[Python-Dev] Speed up function calls (original) (raw)

Neal Norwitz nnorwitz at gmail.com
Sun Jan 30 21:40:35 CET 2005


On Wed, 26 Jan 2005 09:47:41 -0500, Raymond Hettinger <python at rcn.com> wrote:

> I agree that METHO and METHNOARGS are near > optimal wrt to performance. But if we could have one METHUNPACKED > instead of 3 METH*, I think that would be a win. . . . > Sorry, I meant eliminated w/3.0.

So, leave METHO and METHNOARGS alone. They can't be dropped until 3.0 and they can't be improved speedwise.

I was just trying to point out possible directions. I wasn't trying to suggest that the patch as a whole should be integrated now.

> Ultimately, I think we can speed things up more by having 9 different > op codes, ie, one for each # of arguments. CALLFUNCTION0, > CALLFUNCTION1, ... > (9 is still arbitrary and subject to change)

How is the compiler to know the arity of the target function? If I call pow(3,5), how would the compiler know that pow() can take an optional third argument which would be need to be initialized to NULL?

The compiler wouldn't know anything about pow(). It would only know that 2 arguments are passed. That would help get rid of the first switch statement. I need to think more about the NULL initialization. I may have mixed 2 separate issues.

> Then we would have N little functions, each with the exact # of > parameters. Each would still need a switch to call the C function > because there may be optional parameters. Ultimately, it's possible > the code would be small enough to stick it into the evalframe loop. > Each of these steps would need to be tested, but that's a possible > longer term direction. . . . > There would only be an if to check if it was a C function or not. > Maybe we could even get rid of this by more fixup at import time.
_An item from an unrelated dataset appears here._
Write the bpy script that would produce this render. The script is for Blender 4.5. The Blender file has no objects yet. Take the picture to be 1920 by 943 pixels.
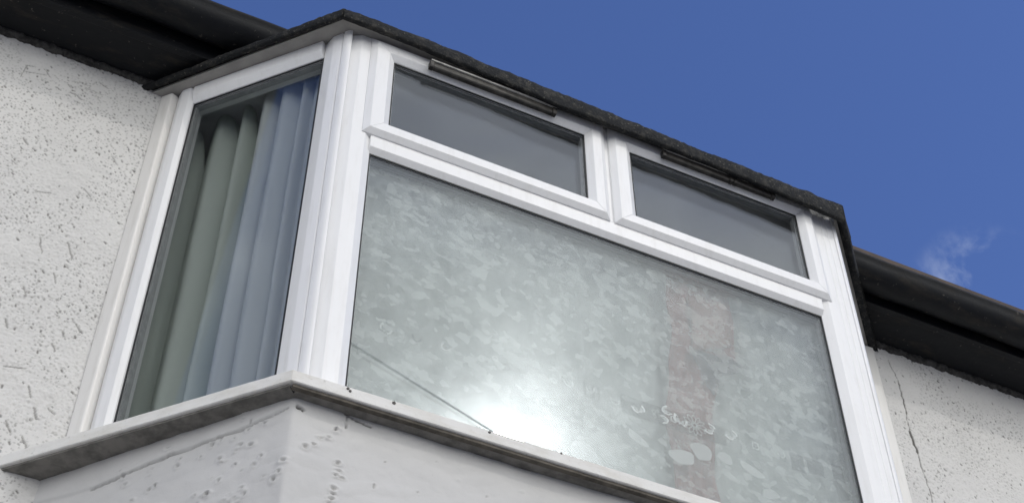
import bpy, math, random
import numpy as np
from mathutils import Matrix, Vector
random.seed(7)
rng = np.random.default_rng(11)
sc = bpy.context.scene
COL = sc.collection
R = math.radians

# ------------------------------------------------------------------ camera
def make_camera():
    yaw, pitch, roll = 0.4465, 0.8482, -0.008
    fwd = Vector((math.sin(yaw)*math.cos(pitch), math.cos(yaw)*math.cos(pitch), math.sin(pitch)))
    right = Vector((math.cos(yaw), -math.sin(yaw), 0))
    up = right.cross(fwd)
    r2 = math.cos(roll)*right + math.sin(roll)*up
    u2 = -math.sin(roll)*right + math.cos(roll)*up
    cd = bpy.data.cameras.new('camera')
    cd.sensor_width = 36.0
    cd.lens = 36.0*2888.04/1920.0
    cd.clip_start = 0.05
    cd.clip_end = 5000
    co = bpy.data.objects.new('camera', cd)
    COL.objects.link(co)
    m = Matrix((r2, u2, -fwd)).transposed().to_4x4()
    m.translation = Vector((-0.5924, -2.6356, -2.1444))
    co.matrix_world = m
    sc.camera = co
make_camera()
GROUND = -3.75

# ------------------------------------------------------------------ light
SUN_AZ, SUN_EL = R(154.7), R(41.6)
SUN_DIR = Vector((math.sin(SUN_AZ)*math.cos(SUN_EL), math.cos(SUN_AZ)*math.cos(SUN_EL), math.sin(SUN_EL)))
sc.view_settings.view_transform = 'Standard'
sc.view_settings.look = 'None'
sc.view_settings.exposure = -0.06
sc.view_settings.gamma = 1.0
sc.cycles.transparent_max_bounces = 40
sc.cycles.max_bounces = 10

def make_sun():
    ld = bpy.data.lights.new('sun', 'SUN')
    ld.energy = 0.35
    ld.angle = R(1.2)
    ld.color = (1.0, 0.95, 0.88)
    lo = bpy.data.objects.new('sun', ld)
    COL.objects.link(lo)
    lo.location = SUN_DIR*20
    lo.rotation_euler = (-SUN_DIR).to_track_quat('-Z', 'Y').to_euler()
make_sun()

class NT:
    """small node-tree helper"""
    def __init__(s, tree):
        s.t = tree; s.n = tree.nodes; s.l = tree.links
    def new(s, typ, **kw):
        nd = s.n.new(typ)
        for k, v in kw.items():
            setattr(nd, k, v)
        return nd
    def put(s, sock, v):
        if hasattr(v, 'is_output') or isinstance(v, bpy.types.NodeSocket):
            s.l.new(v, sock)
        else:
            sock.default_value = v
    def math(s, op, a, b=None, c=None, clamp=False):
        nd = s.new('ShaderNodeMath', operation=op); nd.use_clamp = clamp
        s.put(nd.inputs[0], a)
        if b is not None: s.put(nd.inputs[1], b)
        if c is not None: s.put(nd.inputs[2], c)
        return nd.outputs[0]
    def vmath(s, op, a, b=None, out=0):
        nd = s.new('ShaderNodeVectorMath', operation=op)
        s.put(nd.inputs[0], a)
        if b is not None: s.put(nd.inputs[1], b)
        return nd.outputs[out]
    def smooth(s, v, a, b, x=0.0, y=1.0):
        nd = s.new('ShaderNodeMapRange', interpolation_type='SMOOTHSTEP')
        s.put(nd.inputs[0], v)
        for i, q in enumerate((a, b, x, y)): nd.inputs[i+1].default_value = q
        return nd.outputs[0]
    def mix(s, f, a, b):
        nd = s.new('ShaderNodeMix', data_type='RGBA')
        s.put(nd.inputs[0], f); s.put(nd.inputs[6], a); s.put(nd.inputs[7], b)
        return nd.outputs[2]
    def noise(s, vec, scale, detail=3.0, rough=0.5, dist=0.0, out=0):
        nd = s.new('ShaderNodeTexNoise')
        s.put(nd.inputs['Vector'], vec); nd.inputs['Scale'].default_value = scale
        nd.inputs['Detail'].default_value = detail; nd.inputs['Roughness'].default_value = rough
        nd.inputs['Distortion'].default_value = dist
        return nd.outputs[out]

def c4(c): return (c[0], c[1], c[2], 1.0)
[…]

This is what I mean about the patch taking on a life of its own. It's an optimization patch that slows down METHO and METHNOARGS. It's a incremental change that throws away backwards compatibility. It's a simplification that introduces a bazillion new code paths. It's a simplification that can't be realized until 3.0. It's a minor change that entails new opcodes, compiler changes, and changes in all extensions that have ever been written.

I really didn't want to do this now (or necessarily in 2.5). I was just trying to provide insight into future direction. This brings up another discussion about working towards 3.0. But I'll make a new thread for that.

At this point, it seems there aren't many disagreements about the general idea. There is primarily a question about what is acceptable now. I will rework the patch based on Raymond's feedback and continue update the tracker. Unless if anyone disagrees, I don't see a reason to continue the remainder of this discussion on py-dev.